Cisco: A String-of-Pearls Strategy

12/29/2015 8:00 am EST

Focus: STOCKS

Richard Moroney

Editor, Dow Theory Forecasts

Our latest featured recommendation—a leading provider of computer-networking gear—recently cautioned about soft spending for US companies and sluggish overseas markets, explains Richard Moroney, editor of Dow Theory Forecasts.

Cisco Systems (CSCO) fell after the company gave disappointing guidance for the January quarter. The strong US dollar continues to weigh on international sales, about 47% of Cisco’s total revenue. 

Its largest business—switches—faces pricing pressure, partly due to cheaper alternatives. And the strong US dollar continues to weigh on international sales, about 47% of Cisco’s total revenue. 

Nevertheless, Cisco offers steady, if unspectacular, growth. For the 12 months ended October, per share profits from operations rose 13%, while sales, operating cash flow, and free cash flow all increased 5%.

Over the past 24 quarters, a stretch dating back to November 2009, sales have risen in 21 quarters, earnings per share from operations in 19 quarters, and operating cash flow in 17 quarters.

The company has eschewed the big deals many rivals rely on to drive growth. From fiscal 2011 ended July through fiscal 2015, Cisco completed 40 acquisitions for a total of $11.18 billion; just two of the deals were valued at more than $1 billion.

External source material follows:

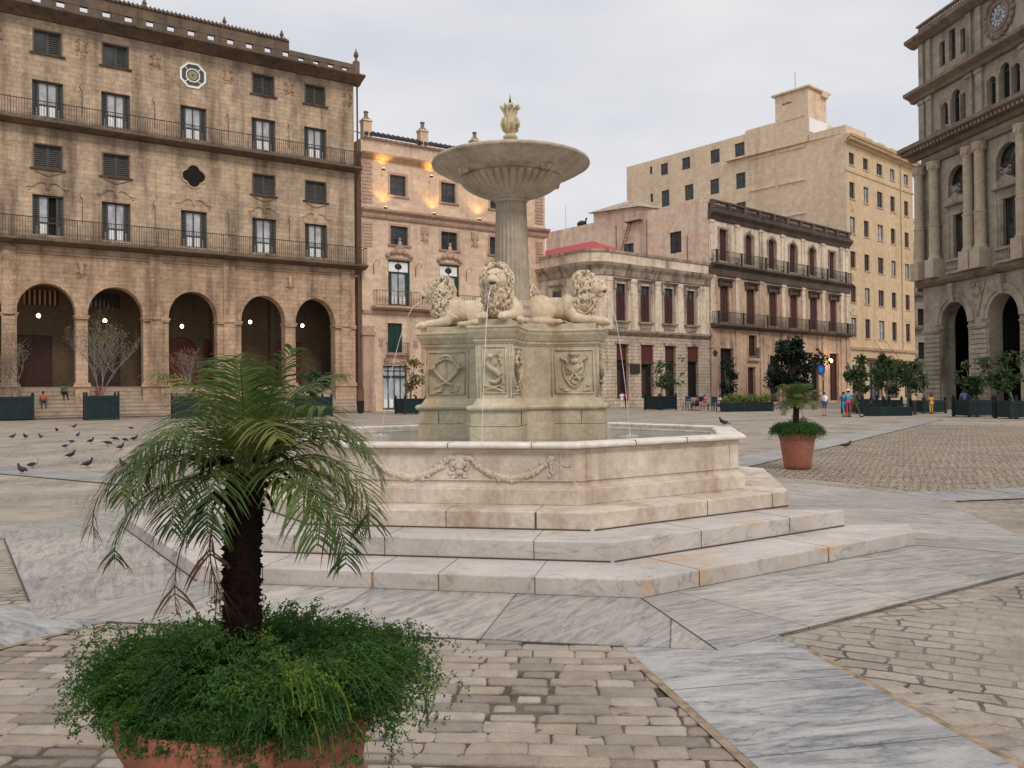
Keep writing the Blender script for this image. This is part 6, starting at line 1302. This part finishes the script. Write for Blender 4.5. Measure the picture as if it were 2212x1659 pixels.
# long dark box of light-leaved hedge and the big dark tree
g_, k = px_loc(1618, 889); root = thing('hedge_planter', g_ + Vector((0, .6, 0)), .2, 'long low dark planter filled with light green and yellow leaves', 'planter'); mb = MB(); a = 55 * k; mb.box(-a, a, -.6, .6, 0, 20 * k)
for i in range(10): mb.box(-a + .1 + i * a / 5, -a + i * a / 5 + a / 5, -.63, -.601, .12, 20 * k - .1)
mb.build('planter_box', pgreen, root); mb = MB(); rnd = random.Random(9)
for i in range(26): leaves(mb, (-a + 2 * a * (i + .5) / 26, rnd.uniform(-.3, .3), 24 * k + rnd.uniform(-.1, .25)), (.35, .4, .38), 60, .16, rnd)
mb.build('foliage', leafL, root)
def tree(label, px, py, crown, th_, lm, seed, n, ls=.3, sq=1, grp=None):
    g_, k = px_loc(px, py); rnd = random.Random(seed); root = thing('tree', g_, 0, label, 'tree', grp); cx0, cy0, rx, ry = crown; z = EYE + (850 - .01 * (cx0 - 1106) - cy0) * k; dx = (cx0 - px) * k; rx *= k; ry *= k
    tb_ = MB(); tb_.tube([(0, 0, 0), (.05, 0, (z - ry) * .5), (dx * .5, 0, z - ry * .7), (dx, 0, z)], [th_, th_ * .8, th_ * .65, th_ * .3], 8); lb = MB(); cl = []
    for _ in range(24): a = rnd.uniform(0, 6.28); u = rnd.uniform(-.9, 1); s = math.sqrt(1 - u * u) * rnd.uniform(.3, 1); cl.append((dx + rx * .88 * s * math.cos(a), rx * .8 * sq * s * math.sin(a), z + ry * .88 * u))
    for q in cl: tb_.tube([(dx * .6, 0, z - ry * .5), ((q[0] + dx) / 2, q[1] / 2, (q[2] + z - ry * .3) / 2), q], [th_ * .4, th_ * .25, .02], 5); rr = rnd.uniform(.2, .42); leaves(lb, q, (rx * rr, rx * rr, ry * rr * .85), int(n * rnd.uniform(.35, .9)) // 24, ls, rnd, .35)
    tb_.build('trunk', barkt, root); lb.build('crown', lm, root); return root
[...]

Cisco intends to continue this string-of-pearls strategy, announcing four more deals worth a combined $1.93 billion since July 30.

Routers and switches remain a crucial but diminishing part of Cisco’s business, combining for 46% of total sales in fiscal 2015, down from 63% a decade ago.

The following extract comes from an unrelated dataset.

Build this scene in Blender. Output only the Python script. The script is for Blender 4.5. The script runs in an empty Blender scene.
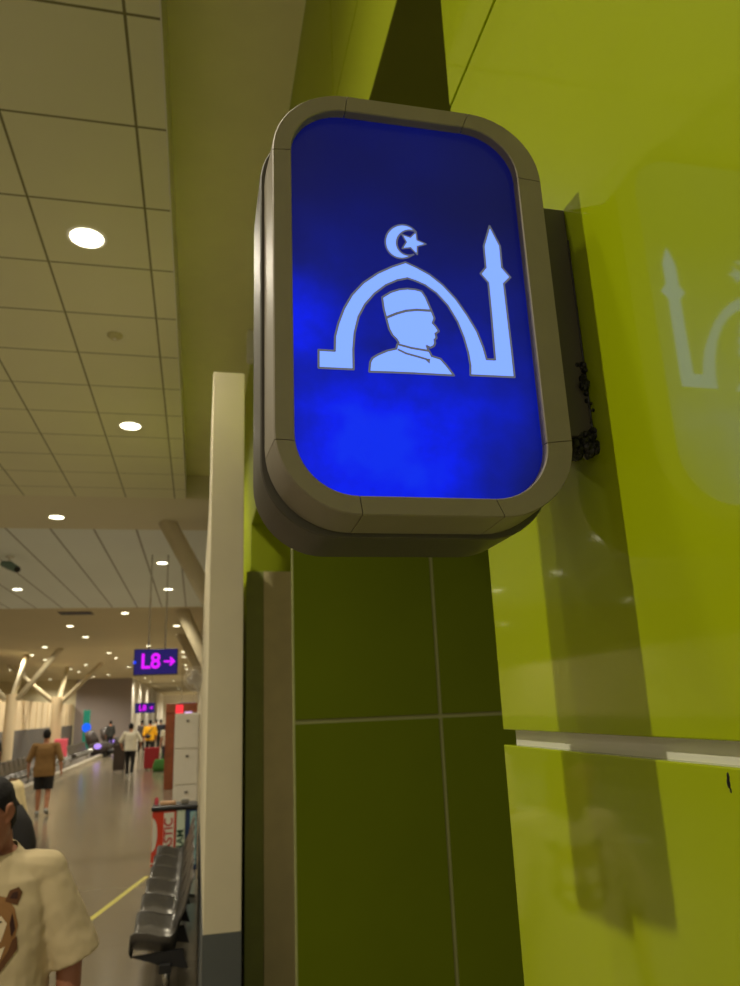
import bpy, bmesh, math, random
from mathutils import Vector, Matrix
from mathutils.bvhtree import BVHTree
from mathutils.geometry import tessellate_polygon
random.seed(7)
C = bpy.context.scene.collection
PI = math.pi
CH = 1.9                     # camera height above the floor
F_PX, CX, CY = 745.0, 370.0, 493.0

# ------------------------------------------------------------------ camera frame (from the photograph's vanishing points)
def _norm(v):
    l = math.sqrt(sum(a*a for a in v)); return [a/l for a in v]
def _cross(a, b): return [a[1]*b[2]-a[2]*b[1], a[2]*b[0]-a[0]*b[2], a[0]*b[1]-a[1]*b[0]]
VY = _norm([197-CX, 714-CY, F_PX])
_y2 = -(F_PX*F_PX+(262-CX)*(197-CX))/(714-CY)
VZ = _norm([262-CX, _y2, F_PX])
VX = _cross(VY, VZ)
def ray(u, v):
    d = (u-CX, v-CY, F_PX)
    return Vector([sum(d[i]*A[i] for i in range(3)) for A in (VX, VY, VZ)])
CAM = Vector((0, 0, CH))
def at_y(u, v, y): r = ray(u, v); return CAM + r*(y/r.y)
def at_x(u, v, x): r = ray(u, v); return CAM + r*(x/r.x)
def at_h(u, v, h): r = ray(u, v); return CAM + r*((h-CH)/r.z)

# ------------------------------------------------------------------ materials
MATS = {}
def srgb(r, g, b):
    f = lambda c: (c/255/12.92) if c/255 <= .04045 else ((c/255+.055)/1.055)**2.4
    return (f(r), f(g), f(b), 1)
def mat(name, col, rough=.5, metal=0, var=.06, scale=6, bump=0, spec=.5, coat=0, coat_ior=1.5, coat_rough=.05, emit=None, es=0, ior=None):
    """Principled surface with a procedural noise variation in its colour."""
    if name in MATS: return MATS[name]
    m = bpy.data.materials.new(name); m.use_nodes = True
    nt = m.node_tree; N = nt.nodes; L = nt.links; b = N['Principled BSDF']
    tc = N.new('ShaderNodeTexCoord'); no = N.new('ShaderNodeTexNoise')
    no.inputs['Scale'].default_value = scale; no.inputs['Detail'].default_value = 3
    L.new(tc.outputs['Object'], no.inputs['Vector'])
    rp = N.new('ShaderNodeMapRange'); rp.inputs[1].default_value = .3; rp.inputs[2].default_value = .7
    rp.inputs[3].default_value = 1-var; rp.inputs[4].default_value = 1+var
    L.new(no.outputs['Fac'], rp.inputs[0])
    mx = N.new('ShaderNodeVectorMath'); mx.operation = 'SCALE'; mx.inputs[0].default_value = col[:3]
    L.new(rp.outputs[0], mx.inputs['Scale']); L.new(mx.outputs[0], b.inputs['Base Color'])
    b.inputs['Roughness'].default_value = rough; b.inputs['Metallic'].default_value = metal
    b.inputs['Specular IOR Level'].default_value = spec
    if ior: b.inputs['IOR'].default_value = ior
    if coat:
        b.inputs['Coat Weight'].default_value = coat; b.inputs['Coat IOR'].default_value = coat_ior; b.inputs['Coat Roughness'].default_value = coat_rough
    if bump:
        bp = N.new('ShaderNodeBump'); bp.inputs['Strength'].default_value = bump; bp.inputs['Distance'].default_value = .01
        L.new(no.outputs['Fac'], bp.inputs['Height']); L.new(bp.outputs[0], b.inputs['Normal'])
    if emit:
        b.inputs['Emission Color'].default_value = emit; b.inputs['Emission Strength'].default_value = es
    MATS[name] = m
    return m
def nodes(m): return m.node_tree.nodes, m.node_tree.links, m.node_tree.nodes['Principled BSDF']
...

In recent years, Cisco has expanded its services business, while pushing into such new avenues as digital video systems, data-center equipment, wireless, and security solutions.

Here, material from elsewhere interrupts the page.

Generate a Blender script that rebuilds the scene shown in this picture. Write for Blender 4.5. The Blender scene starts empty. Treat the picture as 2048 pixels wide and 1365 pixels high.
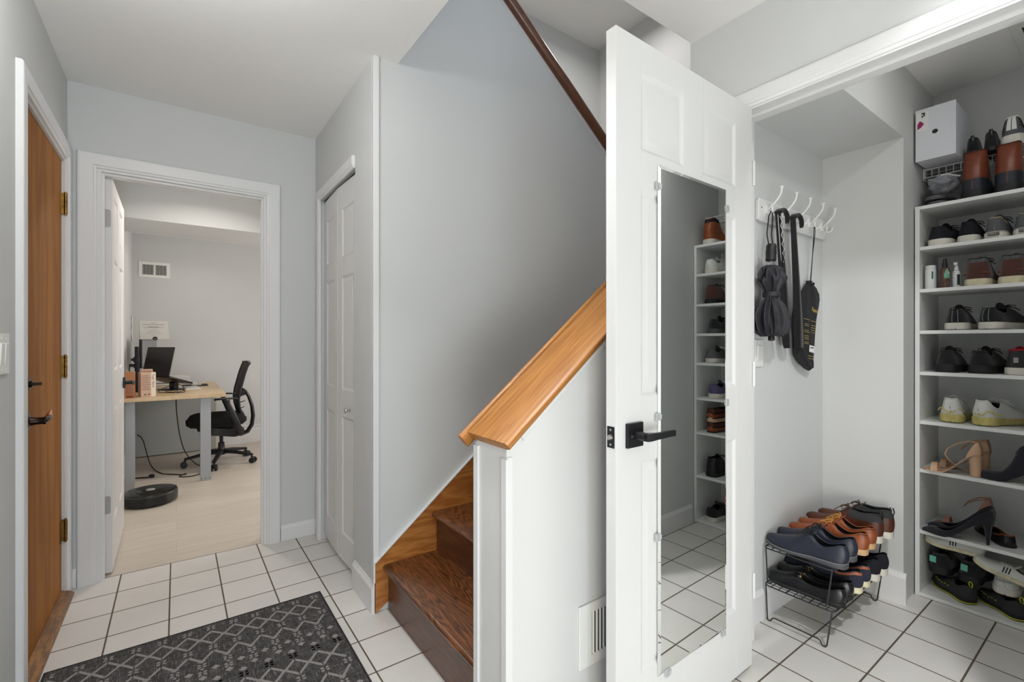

Cisco returned 73% of free cash flow to shareholders through stock buybacks and dividends in fiscal 2015, followed by 91% in the October quarter (comfortably above its minimum target of 50% of annual free cash flow).

Stock buybacks shaved 10% from the share count over the past five years. The quarterly dividend pays $0.21 per share, up from $0.06 per share when Cisco initiated the distribution in 2011. Cisco’s 3.1% yield ranks in the top 20% of dividend-paying stocks in the S&P 1500 technology sector.

Shares trade at 12 times trailing earnings, a 13% discount to their five-year average and 27% below the median for S&P 1500 communications-equipment stocks. The trailing P/E is just nine excluding net cash of $34.49 billion, nearly $7 per share.

Overall, Cisco’s management tends to be conservative and the company enjoys an excellent track record for exceeding expectations. Cisco is a Long-Term Buy.